▶ [Task prompt]: Present the data once more in exactly its original form.

○ ○ ○ ○

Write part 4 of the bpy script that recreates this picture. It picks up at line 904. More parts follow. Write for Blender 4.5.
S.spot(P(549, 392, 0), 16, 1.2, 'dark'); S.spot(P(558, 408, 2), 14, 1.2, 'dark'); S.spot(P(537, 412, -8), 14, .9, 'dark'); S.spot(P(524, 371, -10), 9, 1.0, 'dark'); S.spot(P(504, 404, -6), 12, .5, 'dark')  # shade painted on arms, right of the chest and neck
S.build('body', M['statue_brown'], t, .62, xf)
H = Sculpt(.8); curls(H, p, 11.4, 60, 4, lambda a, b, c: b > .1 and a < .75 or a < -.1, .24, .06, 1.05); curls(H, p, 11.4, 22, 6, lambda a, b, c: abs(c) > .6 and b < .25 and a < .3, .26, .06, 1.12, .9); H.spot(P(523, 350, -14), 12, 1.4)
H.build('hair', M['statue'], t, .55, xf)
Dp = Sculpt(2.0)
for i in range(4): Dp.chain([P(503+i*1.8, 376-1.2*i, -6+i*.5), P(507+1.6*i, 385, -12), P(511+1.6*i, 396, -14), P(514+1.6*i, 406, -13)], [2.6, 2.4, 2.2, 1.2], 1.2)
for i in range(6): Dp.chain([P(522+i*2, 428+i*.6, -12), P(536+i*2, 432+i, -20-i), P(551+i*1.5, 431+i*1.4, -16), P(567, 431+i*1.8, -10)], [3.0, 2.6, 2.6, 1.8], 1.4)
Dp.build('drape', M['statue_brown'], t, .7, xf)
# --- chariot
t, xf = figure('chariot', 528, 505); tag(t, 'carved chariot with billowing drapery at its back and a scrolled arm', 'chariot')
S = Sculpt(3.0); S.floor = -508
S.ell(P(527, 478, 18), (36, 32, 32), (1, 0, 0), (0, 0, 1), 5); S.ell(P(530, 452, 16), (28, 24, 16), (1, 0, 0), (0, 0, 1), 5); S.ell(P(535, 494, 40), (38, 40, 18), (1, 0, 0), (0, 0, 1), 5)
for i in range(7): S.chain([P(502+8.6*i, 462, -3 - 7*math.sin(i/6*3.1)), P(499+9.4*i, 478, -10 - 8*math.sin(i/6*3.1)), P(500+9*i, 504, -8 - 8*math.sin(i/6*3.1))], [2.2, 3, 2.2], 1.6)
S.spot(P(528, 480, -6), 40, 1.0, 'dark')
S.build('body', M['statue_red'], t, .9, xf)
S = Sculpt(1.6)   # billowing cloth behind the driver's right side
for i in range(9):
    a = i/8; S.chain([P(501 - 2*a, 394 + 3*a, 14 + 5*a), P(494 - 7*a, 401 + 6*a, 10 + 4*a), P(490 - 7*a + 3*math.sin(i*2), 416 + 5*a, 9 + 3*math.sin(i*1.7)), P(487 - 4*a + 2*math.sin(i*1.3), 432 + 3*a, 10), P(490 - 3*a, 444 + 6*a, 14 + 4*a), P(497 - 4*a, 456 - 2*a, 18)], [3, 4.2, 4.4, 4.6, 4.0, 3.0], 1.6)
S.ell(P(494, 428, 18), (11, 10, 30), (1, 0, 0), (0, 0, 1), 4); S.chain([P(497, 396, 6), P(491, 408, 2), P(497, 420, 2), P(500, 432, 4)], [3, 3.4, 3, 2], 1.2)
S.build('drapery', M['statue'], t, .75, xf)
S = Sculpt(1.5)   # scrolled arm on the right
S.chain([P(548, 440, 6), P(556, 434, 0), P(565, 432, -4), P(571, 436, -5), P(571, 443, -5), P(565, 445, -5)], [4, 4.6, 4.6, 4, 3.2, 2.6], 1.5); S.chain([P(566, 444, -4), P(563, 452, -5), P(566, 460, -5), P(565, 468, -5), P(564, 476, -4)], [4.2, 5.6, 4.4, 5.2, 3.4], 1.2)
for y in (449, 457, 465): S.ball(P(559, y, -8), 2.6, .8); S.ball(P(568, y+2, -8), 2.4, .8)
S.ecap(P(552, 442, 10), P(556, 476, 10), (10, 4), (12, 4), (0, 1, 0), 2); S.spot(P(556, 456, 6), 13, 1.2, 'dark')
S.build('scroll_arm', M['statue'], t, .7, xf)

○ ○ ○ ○

▶ [Full solution]:
Write part 4 of the bpy script that recreates this picture. It picks up at line 904. More parts follow. Write for Blender 4.5.
S.spot(P(549, 392, 0), 16, 1.2, 'dark'); S.spot(P(558, 408, 2), 14, 1.2, 'dark'); S.spot(P(537, 412, -8), 14, .9, 'dark'); S.spot(P(524, 371, -10), 9, 1.0, 'dark'); S.spot(P(504, 404, -6), 12, .5, 'dark')  # shade painted on arms, right of the chest and neck
S.build('body', M['statue_brown'], t, .62, xf)
H = Sculpt(.8); curls(H, p, 11.4, 60, 4, lambda a, b, c: b > .1 and a < .75 or a < -.1, .24, .06, 1.05); curls(H, p, 11.4, 22, 6, lambda a, b, c: abs(c) > .6 and b < .25 and a < .3, .26, .06, 1.12, .9); H.spot(P(523, 350, -14), 12, 1.4)
H.build('hair', M['statue'], t, .55, xf)
Dp = Sculpt(2.0)
for i in range(4): Dp.chain([P(503+i*1.8, 376-1.2*i, -6+i*.5), P(507+1.6*i, 385, -12), P(511+1.6*i, 396, -14), P(514+1.6*i, 406, -13)], [2.6, 2.4, 2.2, 1.2], 1.2)
for i in range(6): Dp.chain([P(522+i*2, 428+i*.6, -12), P(536+i*2, 432+i, -20-i), P(551+i*1.5, 431+i*1.4, -16), P(567, 431+i*1.8, -10)], [3.0, 2.6, 2.6, 1.8], 1.4)
Dp.build('drape', M['statue_brown'], t, .7, xf)
# --- chariot
t, xf = figure('chariot', 528, 505); tag(t, 'carved chariot with billowing drapery at its back and a scrolled arm', 'chariot')
S = Sculpt(3.0); S.floor = -508
S.ell(P(527, 478, 18), (36, 32, 32), (1, 0, 0), (0, 0, 1), 5); S.ell(P(530, 452, 16), (28, 24, 16), (1, 0, 0), (0, 0, 1), 5); S.ell(P(535, 494, 40), (38, 40, 18), (1, 0, 0), (0, 0, 1), 5)
for i in range(7): S.chain([P(502+8.6*i, 462, -3 - 7*math.sin(i/6*3.1)), P(499+9.4*i, 478, -10 - 8*math.sin(i/6*3.1)), P(500+9*i, 504, -8 - 8*math.sin(i/6*3.1))], [2.2, 3, 2.2], 1.6)
S.spot(P(528, 480, -6), 40, 1.0, 'dark')
S.build('body', M['statue_red'], t, .9, xf)
S = Sculpt(1.6)   # billowing cloth behind the driver's right side
for i in range(9):
    a = i/8; S.chain([P(501 - 2*a, 394 + 3*a, 14 + 5*a), P(494 - 7*a, 401 + 6*a, 10 + 4*a), P(490 - 7*a + 3*math.sin(i*2), 416 + 5*a, 9 + 3*math.sin(i*1.7)), P(487 - 4*a + 2*math.sin(i*1.3), 432 + 3*a, 10), P(490 - 3*a, 444 + 6*a, 14 + 4*a), P(497 - 4*a, 456 - 2*a, 18)], [3, 4.2, 4.4, 4.6, 4.0, 3.0], 1.6)
S.ell(P(494, 428, 18), (11, 10, 30), (1, 0, 0), (0, 0, 1), 4); S.chain([P(497, 396, 6), P(491, 408, 2), P(497, 420, 2), P(500, 432, 4)], [3, 3.4, 3, 2], 1.2)
S.build('drapery', M['statue'], t, .75, xf)
S = Sculpt(1.5)   # scrolled arm on the right
S.chain([P(548, 440, 6), P(556, 434, 0), P(565, 432, -4), P(571, 436, -5), P(571, 443, -5), P(565, 445, -5)], [4, 4.6, 4.6, 4, 3.2, 2.6], 1.5); S.chain([P(566, 444, -4), P(563, 452, -5), P(566, 460, -5), P(565, 468, -5), P(564, 476, -4)], [4.2, 5.6, 4.4, 5.2, 3.4], 1.2)
for y in (449, 457, 465): S.ball(P(559, y, -8), 2.6, .8); S.ball(P(568, y+2, -8), 2.4, .8)
S.ecap(P(552, 442, 10), P(556, 476, 10), (10, 4), (12, 4), (0, 1, 0), 2); S.spot(P(556, 456, 6), 13, 1.2, 'dark')
S.build('scroll_arm', M['statue'], t, .7, xf)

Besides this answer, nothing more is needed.